Eight weeks into service, the Atlanta Streetcar is off to a great start. Ridership numbers have topped 100,000; sales are up for businesses along the route; over $561 million has been invested in the streetcar neighborhoods in the past five years and another $684 million is under construction; the first “Atlanta Streetcar Adventure” was a roaring success with over 1,000 participants, and daily operations have been safe and smooth.

The streetcar is a critical piece of Atlanta’s transit puzzle, accomplishing three key objectives: Provide circulation through the city’s downtown business, university and tourist districts; generate economic growth, and connect riders to MARTA and regional transit options at the Peachtree Center station.

Detractors believing they understand the complicated technical and operational issues of a transit system, lock onto a number – say, a ridership projection based on a model prepared by MARTA, and more applicable to a commuter-based system – and elevate that modeled projection to a rigid fact to attack the city.

What they declined to explain is that the projected ridership of 2,600 is an average weekday ridership over a 12-month period, not taking into account that ridership is higher during the spring and summer months. The critics indicated the city’s target for the 48-day period between Dec. 30 and Feb. 15 was 124,800, and ridership fell short by 18 percent. That is simply not true.

First, the city doesn’t have a “target ridership.” We have a modeled projection that is helpful as a gauge, not as a battering ram.

Second, the 2,600 projection is not a daily projection. It’s a weekday ridership projection. The assertion that we fell short by 18 percent is based on an elementary calculation of 2,600 multiplied by 48 days. Factually, there were only 34 weekdays between Dec. 30 and Feb. 15. Multiply that number by the projection, and the expected ridership would be 88,400. In which case, actual streetcar ridership exceeded projections by 13,600 riders.

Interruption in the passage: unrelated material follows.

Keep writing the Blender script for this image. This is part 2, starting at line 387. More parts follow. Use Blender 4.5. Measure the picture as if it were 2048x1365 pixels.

Here’s the point: Pegging the success or failure of the streetcar to ridership in the first six weeks is fundamentally misleading and unfair. We’re taking the long view and are pleased with the early results, and not just about ridership. The redevelopment and re-use of underutilized properties is clear to anyone who wants to see. The streetcar means more walkers, more cyclists, more density and, ultimately, a more livable downtown.

Approximately $48 million in federal dollars contributed almost 50 percent of total construction costs. Additional federal funds to the tune of $12.2 million for support projects that reduce congestion and improve air quality – which the Atlanta Streetcar does – will defray annual operating costs for the first four years.

Leveraging federal dollars, private partnerships and city funds is the smart approach. The return on our investment will bear this out, but not after only eight weeks.

Every important infrastructure investment in this city has had critics who questioned its value. The referendum to build MARTA passed by less than 1,000 votes; the extension of Ga. 400 was decried as a boondoggle; even the project now hailed as the best rehabilitation project in the world — the Atlanta Beltline — was mocked initially. In every instance, the decision to invest in the future and bet on Atlanta was the right one. The Atlanta Streetcar will be the same.

Michael Geisler is chief operating officer of the Atlanta Streetcar.